“Vamos valorizar o que é nosso. Integrar ciência, indústria e saberes tradicionais. Fazer da Amazônia não apenas a guardiã de recursos para o mundo, mas o berço de uma prosperidade que respeite nossa gente, nossa cultura e nossa floresta.”
A celebração dos 46 anos do CIEAM reuniu muito mais que memória de uma instituição combativa: trouxe ao evento um coro afinado de lideranças, veteranas e novas, que falaram com a autoridade de quem vive e viveu a história e com a clareza de quem sabe o que não nos serve e o que precisamos construir.
A voz marcante de Etelvina Garcia, aos 85 anos, professora de muitos dos presentes, ecoou como memória viva do Polo Industrial de Manaus (PIM) e de suas lutas. Ela resgatou episódios emblemáticos – da criação do Instituto Nacional de Pesquisas da Amazônia (INPA), em 1952, como resposta estratégica a pressões internacionais no pós-guerra, passou pelas batalhas pela verticalização industrial para assegurar qualidade e competitividade, como no caso da Honda nos anos 1970, a parceria dos japoneses com Natan Xavier de Albuquerque, um líder nato, autodidata e referência de conhecimento e visão de futuro.
Etelvina alertou para a construção dos novos caminhos e seus sonhos de desenvolvimento regional. A rigor, a mensagem foi simples e poderosa: unir academia, indústria e comunidades tradicionais para transformar o acervo científico e cultural da Amazônia em produtos e soluções que gerem educação, saúde, trabalho e prosperidade – com a floresta em pé.

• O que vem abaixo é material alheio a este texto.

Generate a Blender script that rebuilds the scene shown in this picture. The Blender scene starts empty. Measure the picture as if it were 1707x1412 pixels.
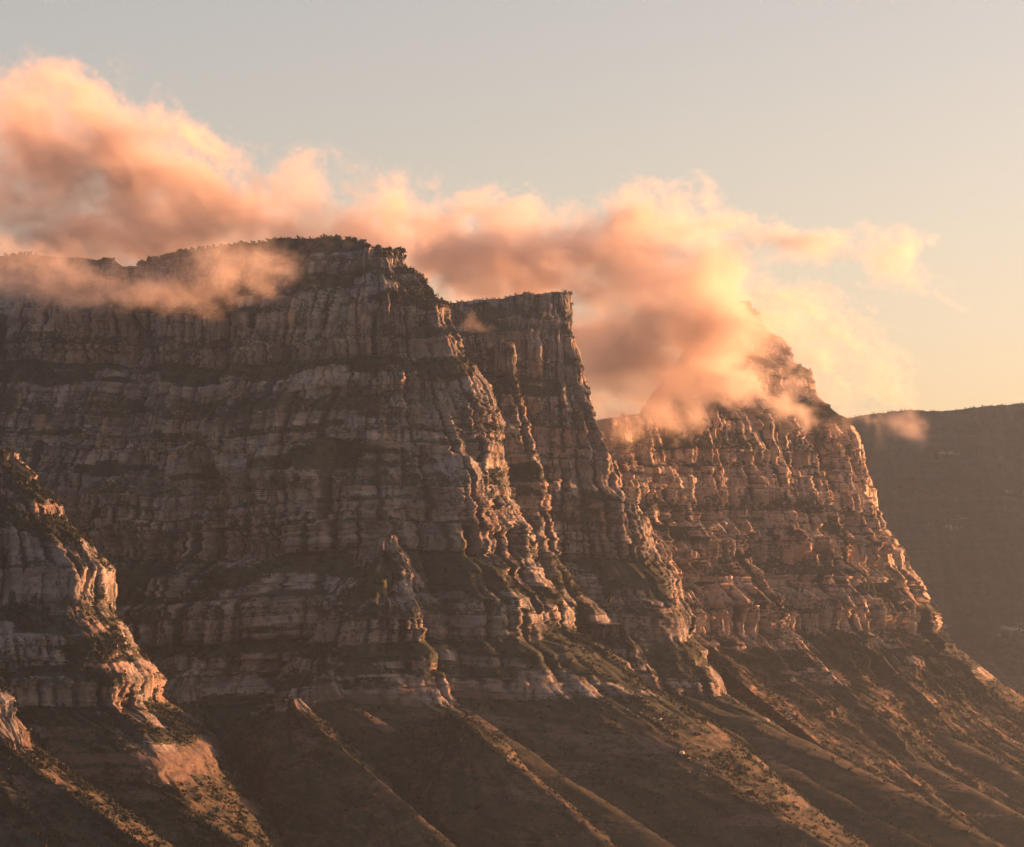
import bpy, math, random
import numpy as np

RES = 1.0            # mesh density factor
F = np.float32
R = math.radians
S = bpy.context.scene

# ------------------------------------------------------------------ camera
CAM_Z = 600.0
PW, HORIZON = 1707.0, 996.0
K = 2 * math.tan(R(10)) / PW                 # metres per photo pixel and metre of distance
cam_d = bpy.data.cameras.new('camera')
cam = bpy.data.objects.new('camera', cam_d)
S.collection.objects.link(cam)
cam.location = (0, 0, CAM_Z)
cam.rotation_euler = (R(90), 0, 0)
cam_d.sensor_width = 36
cam_d.lens = 18 / math.tan(R(10))
cam_d.shift_y = (HORIZON - 706) / PW
cam_d.clip_start = 1
cam_d.clip_end = 200000
S.camera = cam

# ------------------------------------------------------------------ light
SUN_EL, SUN_AZ = 6.0, 17.0                   # degrees: height, and turn from +X towards +Y
w = bpy.data.worlds.new('World')
S.world = w
w.use_nodes = True
nt = w.node_tree
bg = nt.nodes['Background']
sky = nt.nodes.new('ShaderNodeTexSky')
sky.sky_type = 'NISHITA'
sky.sun_disc = False
sky.sun_elevation = R(SUN_EL)
sky.sun_rotation = R(90 - SUN_AZ)
sky.altitude = 600
sky.air_density = 1.0
sky.dust_density = 3.0
sky.ozone_density = 1.0
_hs = nt.nodes.new('ShaderNodeHueSaturation'); _hs.inputs['Saturation'].default_value = 0.9
_tint = nt.nodes.new('ShaderNodeMix'); _tint.data_type = 'RGBA'; _tint.blend_type = 'MULTIPLY'
_tint.inputs[0].default_value = 1.0; _tint.inputs[7].default_value = (1.22, 0.94, 0.86, 1)   # the warm evening white balance
nt.links.new(sky.outputs[0], _hs.inputs['Color']); nt.links.new(_hs.outputs[0], _tint.inputs[6])
nt.links.new(_tint.outputs[2], bg.inputs[0])
bg.inputs[1].default_value = 0.051
sd = bpy.data.lights.new('sun', 'SUN')
sun = bpy.data.objects.new('sun', sd)
S.collection.objects.link(sun)
sd.energy = 5.0
sd.angle = R(0.5)
sd.color = (1.0, 0.40, 0.15)
_e, _a = R(SUN_EL), R(SUN_AZ)
from mathutils import Vector
sun.rotation_euler = Vector((math.cos(_e) * math.cos(_a), math.cos(_e) * math.sin(_a), math.sin(_e))).to_track_quat('Z', 'Y').to_euler()
sun.location = (5000, 1500, 3000)
S.view_settings.view_transform = 'Standard'
S.view_settings.look = 'None'
S.view_settings.exposure = 2.5
S.view_settings.gamma = 1.0
S.cycles.max_bounces = 8
S.cycles.diffuse_bounces = 2
S.cycles.volume_bounces = 4
S.cycles.volume_step_rate = 1.0
S.cycles.use_denoising = True

# ------------------------------------------------------------------ helpers
def px(x, Y): return (np.asarray(x, dtype=float) - PW / 2) * K * Y
def pz(y, Y): return CAM_Z + (HORIZON - np.asarray(y, dtype=float)) * K * Y

_rng = np.random.RandomState(7)
PERM = np.concatenate([_rng.permutation(4096)] * 2).astype(np.int32)
G3 = _rng.normal(size=(4096, 3)).astype(F)
G3 /= np.linalg.norm(G3, axis=1)[:, None]
RND = _rng.rand(4096).astype(F)

def hsh(*k):
    h = np.zeros((), dtype=np.int32)
    for a in k:
        h = PERM[(h + np.asarray(a).astype(np.int32)) & 4095]
    return h

def rnd(*k): return RND[hsh(*k)]

def perlin(x, y, z):
    x, y, z = np.broadcast_arrays(np.asarray(x, F), np.asarray(y, F), np.asarray(z, F))
    xi, yi, zi = np.floor(x).astype(np.int32), np.floor(y).astype(np.int32), np.floor(z).astype(np.int32)
    fx, fy, fz = x - xi, y - yi, z - zi
    u, v, q = [t * t * t * (t * (t * 6 - 15) + 10) for t in (fx, fy, fz)]
    out = 0
    for dx in (0, 1):
        hx = PERM[(xi + dx) & 4095]; wx = u if dx else 1 - u
        for dy in (0, 1):
            hy = PERM[(hx + yi + dy) & 4095]; wy = (v if dy else 1 - v) * wx
            for dz in (0, 1):
                g = G3[PERM[(hy + zi + dz) & 4095]]
                out = out + (g[..., 0] * (fx - dx) + g[..., 1] * (fy - dy) + g[..., 2] * (fz - dz)) * wy * (q if dz else 1 - q)
    return out * 1.5

def fbm(x, y, z, octs=4, gain=0.5, lac=2.03):
    a, f, o, t = 1.0, 1.0, 0, 0
    for i in range(octs):
        o = o + a * perlin(x * f + 17.3 * i, y * f + 5.1 * i, z * f + 9.7 * i); t += a
        a *= gain; f *= lac
    return o / t

def sstep(a, b, x):
    t = np.clip((x - a) / (b - a), 0, 1)
    return t * t * (3 - 2 * t)

def grid_mesh(name, V, quads, attrs, mat):
    me = bpy.data.meshes.new(name)
    V = np.ascontiguousarray(V, dtype=F); quads = np.ascontiguousarray(quads, dtype=np.int32)
    me.vertices.add(len(V)); me.vertices.foreach_set('co', V.ravel())
    n = quads.shape[1]
    me.loops.add(quads.size); me.loops.foreach_set('vertex_index', quads.ravel())
    me.polygons.add(len(quads))
    me.polygons.foreach_set('loop_start', np.arange(0, quads.size, n, dtype=np.int32))
    for k_, a in attrs.items():
        at = me.attributes.new(k_, 'FLOAT', 'POINT'); at.data.foreach_set('value', np.ascontiguousarray(a, dtype=F).ravel())
    me.update(calc_edges=False)
    me.materials.append(mat)
    o = bpy.data.objects.new(name, me)
    S.collection.objects.link(o)
    return o

def quads_of(rows, cols):
    i = np.arange(rows * cols, dtype=np.int32).reshape(rows, cols)
    return np.stack([i[:-1, :-1], i[:-1, 1:], i[1:, 1:], i[1:, :-1]], -1).reshape(-1, 4)

# ------------------------------------------------------------------ materials
def N(nt, t, **kw):
    n = nt.nodes.new(t)
    for k_, v in kw.items(): setattr(n, k_, v)
    return n

def mix(nt, fac, a, b, mode='MIX'):
    n = N(nt, 'ShaderNodeMix', data_type='RGBA', blend_type=mode)
    for sock, v in ((n.inputs[0], fac), (n.inputs[6], a), (n.inputs[7], b)):
        if isinstance(v, bpy.types.NodeSocket): nt.links.new(v, sock)
        elif isinstance(v, (int, float)): sock.default_value = v
        else: sock.default_value = (*v, 1)
    return n.outputs[2]

def ramp(nt, src, a, b):
    n = N(nt, 'ShaderNodeMapRange', interpolation_type='SMOOTHSTEP')
    nt.links.new(src, n.inputs[0]); n.inputs[1].default_value = a; n.inputs[2].default_value = b
    return n.outputs[0]

def noise(nt, vec, scale, detail=4, rough=0.55):
    n = N(nt, 'ShaderNodeTexNoise'); nt.links.new(vec, n.inputs['Vector'])
    n.inputs['Scale'].default_value = scale; n.inputs['Detail'].default_value = detail; n.inputs['Roughness'].default_value = rough
    return n.outputs[0]

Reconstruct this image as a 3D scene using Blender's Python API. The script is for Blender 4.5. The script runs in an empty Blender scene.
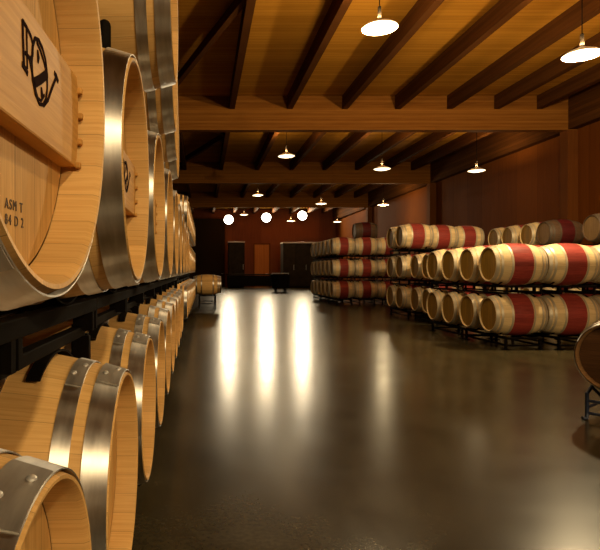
import bpy, bmesh, math, random
from math import pi, sin, cos, sqrt, radians as R
from mathutils import Vector, Matrix

random.seed(7)
scene = bpy.context.scene
COL = scene.collection
EYE = 1.27                                   # camera height above the floor

# ------------------------------------------------------------------ materials
def new_mat(name):
    m = bpy.data.materials.new(name); m.use_nodes = True
    nt = m.node_tree
    return m, nt, nt.nodes['Principled BSDF']

def N(nt, kind, **kw):
    n = nt.nodes.new(kind)
    for k, v in kw.items(): setattr(n, k, v)
    return n

def ramp(nt, fac, stops):
    r = N(nt, 'ShaderNodeValToRGB')
    el = r.color_ramp.elements
    while len(el) < len(stops): el.new(0.5)
    for e, (p, c) in zip(el, stops):
        e.position = p; e.color = (*c, 1)
    nt.links.new(fac, r.inputs[0]); return r.outputs[0]

def math_(nt, op, a, b=None):
    n = N(nt, 'ShaderNodeMath', operation=op)
    for i, v in enumerate((a, b)):
        if v is None: continue
        if hasattr(v, 'links'): nt.links.new(v, n.inputs[i])
        else: n.inputs[i].default_value = v
    return n.outputs[0]

def mixc(nt, fac, a, b, blend='MIX'):
    n = N(nt, 'ShaderNodeMix', data_type='RGBA', blend_type=blend)
    for sock, v in ((n.inputs[0], fac), (n.inputs[6], a), (n.inputs[7], b)):
        if hasattr(v, 'links'): nt.links.new(v, sock)
        elif isinstance(v, tuple): sock.default_value = (*v, 1)
        else: sock.default_value = v
    return n.outputs[2]

def mat_oak(name, light, dark, rough=0.55, groove=0.02, per_board=0.22, spec=0.15):
    """planked oak: UV.x counts staves, UV.y runs along them (metres)"""
    m, nt, b = new_mat(name)
    uv = N(nt, 'ShaderNodeUVMap'); sep = N(nt, 'ShaderNodeSeparateXYZ')
    nt.links.new(uv.outputs[0], sep.inputs[0])
    fl = math_(nt, 'FLOOR', sep.outputs[0]); fr = math_(nt, 'FRACT', sep.outputs[0])
    oi = N(nt, 'ShaderNodeObjectInfo')
    wn = N(nt, 'ShaderNodeTexWhiteNoise', noise_dimensions='2D')
    cmb = N(nt, 'ShaderNodeCombineXYZ')
    nt.links.new(fl, cmb.inputs[0]); nt.links.new(math_(nt, 'MULTIPLY', oi.outputs['Random'], 91.0), cmb.inputs[1])
    nt.links.new(cmb.outputs[0], wn.inputs[0])
    # grain, stretched along the stave
    mp = N(nt, 'ShaderNodeCombineXYZ')
    nt.links.new(math_(nt, 'MULTIPLY', sep.outputs[0], 7.0), mp.inputs[0])
    nt.links.new(math_(nt, 'MULTIPLY', sep.outputs[1], 3.0), mp.inputs[1])
    nt.links.new(math_(nt, 'MULTIPLY', wn.outputs[0], 40.0), mp.inputs[2])
    no = N(nt, 'ShaderNodeTexNoise'); no.inputs['Scale'].default_value = 1.6
    no.inputs['Detail'].default_value = 6; no.inputs['Distortion'].default_value = 0.6
    nt.links.new(mp.outputs[0], no.inputs['Vector'])
    col = ramp(nt, no.outputs[0], [(0.30, dark), (0.62, light)])
    vv = math_(nt, 'ADD', math_(nt, 'MULTIPLY', wn.outputs[0], per_board), 1.0 - per_board * 0.6)
    vb = N(nt, 'ShaderNodeCombineXYZ')
    for i in range(3): nt.links.new(vv, vb.inputs[i])
    col = mixc(nt, 1.0, col, vb.outputs[0], 'MULTIPLY')
    g = math_(nt, 'LESS_THAN', fr, groove)
    col = mixc(nt, math_(nt, 'MULTIPLY', g, 0.55), col, tuple(c * 0.25 for c in dark))
    nt.links.new(col, b.inputs['Base Color'])
    b.inputs['Roughness'].default_value = rough
    b.inputs['Specular IOR Level'].default_value = spec
    bp = N(nt, 'ShaderNodeBump'); bp.inputs['Strength'].default_value = 0.12; bp.inputs['Distance'].default_value = 0.004
    nt.links.new(no.outputs[0], bp.inputs['Height']); nt.links.new(bp.outputs[0], b.inputs['Normal'])
    return m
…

Ao lado dela, os atuais dirigentes da entidade Luiz Augusto Rocha e Lúcio Flávio Oliveira, ladeados por Antônio Silva, Wilson Perico, Iuquio Ashibe e Maurício Loureiro, liminares da entidade, reforçaram a mesma direção: “não se pode admitir que, com mais de 1 bilhão de dólares repassados pela indústria ao poder público apenas no primeiro semestre de 2025, a Amazônia profunda continue sendo tratada como mero almoxarifado de recursos naturais para outros territórios e atividades”, disse Luiz Rocha. É inaceitável que populações ribeirinhas e interioranas vivam sob as mesmas dinâmicas de exclusão que alimentam a economia sombria do narcotráfico e da destruição ambiental.
As lideranças femininas das Comissões do CIEAM também deram o tom, com Rebecca Garcia, Régia Moreira, Mariana Barrela, Milena Perez e Silvana Aquino, destacando que a luta contra as desigualdades é inseparável da valorização do protagonismo feminino e da integração entre capital e interior. Elas apontaram que as barreiras que separam a capital das comunidades rurais, indígenas, quilombolas e ribeirinhas não são apenas geográficas: são econômicas, tecnológicas e políticas – e precisam ser rompidas com políticas industriais, educacionais e de inovação que respeitem e incorporem o conhecimento ancestral e local.
O apelo coletivo foi claro: transformar o que já temos – conhecimento acumulado, capacidade tecnológica, biodiversidade e capital humano – em força produtiva voltada para o mercado global, mas com raízes firmes no benefício direto à população amazônica. Isso exige, como propôs Etelvina, integrar o INPA, universidades, SEBRAE, empresas e comunidades para gerar protótipos, registrar marcas e patentes, e assegurar que os detentores originais das ideias sejam reconhecidos e recompensados.
Essa visão não é romântica: é estratégica. Afinal, a própria criação do INPA nasceu de uma necessidade de afirmação de soberania diante de interesses externos que já visavam a Amazônia como depósito de recursos ou território a ser ocupado. Setenta e três anos depois, a missão permanece: não entregar nossa riqueza sem valor agregado e sem retorno social.
Ao encerrar, o espírito das falas poderia ser resumido com a sabedoria de Etelvina Garcia:
“Vamos valorizar o que é nosso. Integrar ciência, indústria e saberes tradicionais. Fazer da Amazônia não apenas a guardiã de recursos para o mundo, mas o berço de uma prosperidade que respeite nossa gente, nossa cultura e nossa floresta.”